Jordan Blum, editorial director, Hart Energy: I'm Jordan Blum, the editorial director at Hart Energy. We're here at SUPER DUG in Fort Worth. I'm joined by Mark Pearson, the CEO of Liberty Resources. We're talking about enhanced oil recovery in the Bakken. This is a process you all started almost five years ago. I guess with a—what do you call it, a gas-rich huff and puff program? Can you take me through the timeline and where we are now?

Mark Pearson, CEO, Liberty Resources: Sure. In our primary production of our wells in unconventional fields, we're typically only recovering 10% to 15% of the oil in place. And so that's just a lot of resource that's being left behind. So we've been studying this for several years now. What can we do and go about learning in the field as well as in the laboratory and running reservoir simulation? So we've actually conducted two phases of field tests with different types of just a gas injection and then a water and gas injection. And our last test, which was our phase two first stage project was admissible gas, which is, so it's basically our Bakken-produced gas, which is 70% methane, 20% ethane, 10% propane. Just taking that, re-injecting it in pressure and alternating it with produced water or fresh water with a surfactant to basically go in and just mobilize oil that's left in place to increase the productivity coming out of the wells. And after a year and a half of production, we've averaged about a 25% increase over the past year, just in that one well, and in an offset well, a 20% increase in that offset well, so pretty encouraging first steps, and we're gonna be doing a second phase test, or the second part of our phase two test this Summer.

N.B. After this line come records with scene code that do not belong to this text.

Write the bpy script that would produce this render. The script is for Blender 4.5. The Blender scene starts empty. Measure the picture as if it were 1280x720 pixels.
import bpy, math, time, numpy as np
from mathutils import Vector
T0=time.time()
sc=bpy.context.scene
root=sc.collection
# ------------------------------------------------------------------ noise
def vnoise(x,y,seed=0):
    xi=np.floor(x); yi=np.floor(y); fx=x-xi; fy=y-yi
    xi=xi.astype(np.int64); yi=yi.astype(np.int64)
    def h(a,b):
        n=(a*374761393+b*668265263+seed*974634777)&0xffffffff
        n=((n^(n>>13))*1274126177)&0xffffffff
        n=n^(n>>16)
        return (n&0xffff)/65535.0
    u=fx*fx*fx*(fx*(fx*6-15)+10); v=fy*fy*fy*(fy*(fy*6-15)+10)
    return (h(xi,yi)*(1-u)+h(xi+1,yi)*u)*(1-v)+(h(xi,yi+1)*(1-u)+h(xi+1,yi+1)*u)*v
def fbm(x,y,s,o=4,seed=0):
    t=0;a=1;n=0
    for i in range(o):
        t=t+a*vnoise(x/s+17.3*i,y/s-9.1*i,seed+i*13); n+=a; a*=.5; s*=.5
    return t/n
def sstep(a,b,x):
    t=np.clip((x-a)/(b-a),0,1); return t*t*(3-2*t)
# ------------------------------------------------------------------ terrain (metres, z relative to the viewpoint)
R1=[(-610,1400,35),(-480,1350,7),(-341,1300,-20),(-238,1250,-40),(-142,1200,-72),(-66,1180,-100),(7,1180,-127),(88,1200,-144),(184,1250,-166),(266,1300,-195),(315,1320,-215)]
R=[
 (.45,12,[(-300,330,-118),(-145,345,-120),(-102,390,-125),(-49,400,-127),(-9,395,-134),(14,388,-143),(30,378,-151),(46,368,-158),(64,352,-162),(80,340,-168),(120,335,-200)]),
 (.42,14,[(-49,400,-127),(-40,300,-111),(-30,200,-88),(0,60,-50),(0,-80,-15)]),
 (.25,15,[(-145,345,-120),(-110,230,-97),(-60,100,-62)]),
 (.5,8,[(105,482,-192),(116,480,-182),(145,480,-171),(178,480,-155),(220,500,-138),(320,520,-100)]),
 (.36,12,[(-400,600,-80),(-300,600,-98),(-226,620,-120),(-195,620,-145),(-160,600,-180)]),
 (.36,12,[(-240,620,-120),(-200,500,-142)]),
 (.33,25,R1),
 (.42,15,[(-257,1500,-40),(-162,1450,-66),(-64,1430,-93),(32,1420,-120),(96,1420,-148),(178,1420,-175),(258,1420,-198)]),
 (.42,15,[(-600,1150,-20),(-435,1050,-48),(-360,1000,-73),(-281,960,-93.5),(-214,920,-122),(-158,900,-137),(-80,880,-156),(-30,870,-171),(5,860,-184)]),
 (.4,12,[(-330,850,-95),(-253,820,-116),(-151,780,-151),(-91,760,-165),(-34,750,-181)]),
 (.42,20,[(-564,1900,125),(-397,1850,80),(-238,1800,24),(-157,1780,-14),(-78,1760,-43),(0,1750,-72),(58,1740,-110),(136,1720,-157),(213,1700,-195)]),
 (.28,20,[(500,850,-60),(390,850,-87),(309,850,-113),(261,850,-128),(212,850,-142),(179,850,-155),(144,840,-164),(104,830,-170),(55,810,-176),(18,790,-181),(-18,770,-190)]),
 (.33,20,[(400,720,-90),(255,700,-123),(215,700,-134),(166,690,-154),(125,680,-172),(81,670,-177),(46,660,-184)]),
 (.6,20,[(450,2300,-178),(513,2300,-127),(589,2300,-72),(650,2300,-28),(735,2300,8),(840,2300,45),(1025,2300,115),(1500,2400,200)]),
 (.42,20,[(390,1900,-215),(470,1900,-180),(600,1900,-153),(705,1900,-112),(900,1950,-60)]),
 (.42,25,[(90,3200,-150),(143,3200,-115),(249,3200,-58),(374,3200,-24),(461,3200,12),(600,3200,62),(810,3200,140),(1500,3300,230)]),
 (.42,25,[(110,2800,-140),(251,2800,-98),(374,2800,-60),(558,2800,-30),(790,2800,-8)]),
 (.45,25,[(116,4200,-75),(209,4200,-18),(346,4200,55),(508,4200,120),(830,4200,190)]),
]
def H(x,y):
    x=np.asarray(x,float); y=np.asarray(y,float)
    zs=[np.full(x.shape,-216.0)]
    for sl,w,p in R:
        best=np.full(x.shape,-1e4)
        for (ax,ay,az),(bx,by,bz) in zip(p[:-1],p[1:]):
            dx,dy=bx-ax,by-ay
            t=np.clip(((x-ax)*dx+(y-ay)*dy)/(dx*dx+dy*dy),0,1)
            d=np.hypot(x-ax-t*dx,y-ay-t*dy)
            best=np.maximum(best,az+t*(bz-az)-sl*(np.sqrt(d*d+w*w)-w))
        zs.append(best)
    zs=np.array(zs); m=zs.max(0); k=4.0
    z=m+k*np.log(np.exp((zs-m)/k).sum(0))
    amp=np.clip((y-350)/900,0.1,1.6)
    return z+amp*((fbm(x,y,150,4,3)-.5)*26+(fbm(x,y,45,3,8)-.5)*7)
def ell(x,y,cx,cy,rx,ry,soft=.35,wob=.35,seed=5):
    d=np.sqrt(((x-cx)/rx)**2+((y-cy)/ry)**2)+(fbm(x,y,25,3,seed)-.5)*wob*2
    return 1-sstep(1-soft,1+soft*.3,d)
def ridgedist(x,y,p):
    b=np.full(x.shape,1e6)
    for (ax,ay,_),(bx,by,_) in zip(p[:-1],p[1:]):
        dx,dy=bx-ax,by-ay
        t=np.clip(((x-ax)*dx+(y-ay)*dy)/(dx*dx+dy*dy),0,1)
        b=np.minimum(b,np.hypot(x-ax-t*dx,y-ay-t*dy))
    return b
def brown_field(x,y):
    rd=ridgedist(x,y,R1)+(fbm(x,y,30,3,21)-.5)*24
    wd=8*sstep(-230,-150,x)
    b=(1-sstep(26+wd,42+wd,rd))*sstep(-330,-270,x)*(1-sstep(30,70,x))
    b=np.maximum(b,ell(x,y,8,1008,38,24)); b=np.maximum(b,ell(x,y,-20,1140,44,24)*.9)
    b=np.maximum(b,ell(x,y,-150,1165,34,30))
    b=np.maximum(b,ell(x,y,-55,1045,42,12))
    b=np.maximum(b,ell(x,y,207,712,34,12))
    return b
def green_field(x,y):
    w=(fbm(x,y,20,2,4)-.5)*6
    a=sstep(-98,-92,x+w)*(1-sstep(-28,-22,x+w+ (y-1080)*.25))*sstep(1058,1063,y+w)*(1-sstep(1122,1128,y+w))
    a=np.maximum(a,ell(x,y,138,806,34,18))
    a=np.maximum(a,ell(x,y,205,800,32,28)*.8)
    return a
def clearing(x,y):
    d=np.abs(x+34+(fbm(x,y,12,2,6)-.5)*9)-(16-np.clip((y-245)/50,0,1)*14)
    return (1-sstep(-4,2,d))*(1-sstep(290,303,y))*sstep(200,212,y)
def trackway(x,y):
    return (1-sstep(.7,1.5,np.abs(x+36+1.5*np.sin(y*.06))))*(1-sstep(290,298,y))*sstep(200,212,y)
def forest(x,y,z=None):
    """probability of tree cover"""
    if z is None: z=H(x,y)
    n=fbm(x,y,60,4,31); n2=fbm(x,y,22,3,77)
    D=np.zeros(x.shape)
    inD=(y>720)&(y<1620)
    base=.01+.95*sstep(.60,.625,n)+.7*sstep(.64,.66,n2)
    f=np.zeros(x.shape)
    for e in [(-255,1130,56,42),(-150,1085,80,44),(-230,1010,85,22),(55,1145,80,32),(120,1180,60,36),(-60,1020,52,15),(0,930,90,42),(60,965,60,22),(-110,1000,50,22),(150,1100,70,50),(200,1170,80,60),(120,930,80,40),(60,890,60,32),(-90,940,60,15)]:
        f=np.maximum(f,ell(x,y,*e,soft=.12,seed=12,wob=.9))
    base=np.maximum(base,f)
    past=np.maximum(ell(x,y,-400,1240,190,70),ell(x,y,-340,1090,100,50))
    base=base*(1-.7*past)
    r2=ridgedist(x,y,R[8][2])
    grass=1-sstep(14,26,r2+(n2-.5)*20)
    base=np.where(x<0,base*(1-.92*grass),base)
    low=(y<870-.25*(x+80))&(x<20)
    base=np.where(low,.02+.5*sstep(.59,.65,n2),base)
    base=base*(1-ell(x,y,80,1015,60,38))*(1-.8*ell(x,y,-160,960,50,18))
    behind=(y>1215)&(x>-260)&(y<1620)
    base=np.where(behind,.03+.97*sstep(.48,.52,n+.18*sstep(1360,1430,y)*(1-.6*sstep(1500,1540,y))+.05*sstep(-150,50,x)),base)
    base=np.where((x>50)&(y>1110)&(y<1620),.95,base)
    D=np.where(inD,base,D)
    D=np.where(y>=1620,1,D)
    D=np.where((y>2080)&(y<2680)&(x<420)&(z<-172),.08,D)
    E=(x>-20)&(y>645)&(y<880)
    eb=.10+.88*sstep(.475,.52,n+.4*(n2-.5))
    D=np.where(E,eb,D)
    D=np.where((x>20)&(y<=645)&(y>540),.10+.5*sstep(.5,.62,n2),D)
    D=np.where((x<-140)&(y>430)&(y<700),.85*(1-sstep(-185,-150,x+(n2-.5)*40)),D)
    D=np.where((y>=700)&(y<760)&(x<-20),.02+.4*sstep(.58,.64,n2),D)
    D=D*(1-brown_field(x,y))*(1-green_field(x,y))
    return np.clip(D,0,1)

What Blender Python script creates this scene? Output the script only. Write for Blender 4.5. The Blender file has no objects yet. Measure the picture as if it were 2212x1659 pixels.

JB: Very good. And it's basically cheaper and more efficient to use the produced gas at the source?

MP: Right. We're not having to buy CO2. We're not having to pipe that line in. We're not having to change out our tubulars or anything for corrosion issues. We're not having to separate out CO2 from the sales gas immediately when that well turns round back on production, we're able to sell all the oil, all the gas, because it's the produced gas that was re-injected as part of the miscibility process. So, very cost effective way to go about increasing recovery and something which could be 15 to 25% boost in recovery for our wells, so something that's very exciting. And we're also excited that other operators are catching on as three of the larger operators in the Bakken that are all planning their first EOR projects this year, and I think it's something that we're gonna see a lot more of in our industry.

JB: Does it factor in much with natural gas prices being lower now?

MP: Yeah, well, it certainly helps because when we look at the full cost of it, we actually purchase the produced gas. It's coming off a pipeline, so we've gotta pay the producers or the owners of the wells that it came from. So in terms of a cost standpoint, the last pilot we've averaged, we think about a 3.6 Mcf per barrel of oil. So obviously if we're having to pay $2, $3 an M versus $8 or $10, there's a significant difference in the cost-benefit equation.

JB: Very good. And can you elaborate too, on just how all this plays into like you were talking about the Bakken activity kind of moving north of the core, so to speak?

MP: Well, anything you can do to increase productivity with time. So, whether it's from drilling along the laterals I talked about in my talk, moving a big chunk of our program to three mile laterals, that's something that the North Dakota Industrial Commission is really behind. [It] sees the potential for maybe 15,000 three mile lateral wells in the Bakken. And so basically, we're moving from what was the traditional core of the Bakken to what we call the Northern Extension Core. Basically it's in the same depot center of the basin, but it's just a little bit lower pressure, a little bit lower, a little bit higher water cut, but by running longer laterals, intense completions. And if we can add some added recovery from EOR, it makes performance as good, if not better than traditional core wells.

JB: Mostly about being more creative and technologically savvy as we get out of the core.

MP: Absolutely. It's that we're all learning as an industry, we're learning as we go, and learning to be more efficient, learning to get more out of the ground than what comes out on the initial first gush.

JB: So this makes you pretty bullish for the long term?

MP: Well, I think it just talks about how technological our industry is and that it's not just a matter of sticking a hole in the ground and suddenly oil comes out, which is what my father, who was a refrigeration engineer assumed it was and couldn't understand what all this completion technology was about. But it really is the application of technology, which is what petroleum engineering is to the subsurface. And we're recovering more hydrocarbons out. We've gone into unconventionals in the last 15, 20 years in a much greater way, and now we're finding out how to get more of that unconventional oil out of the ground.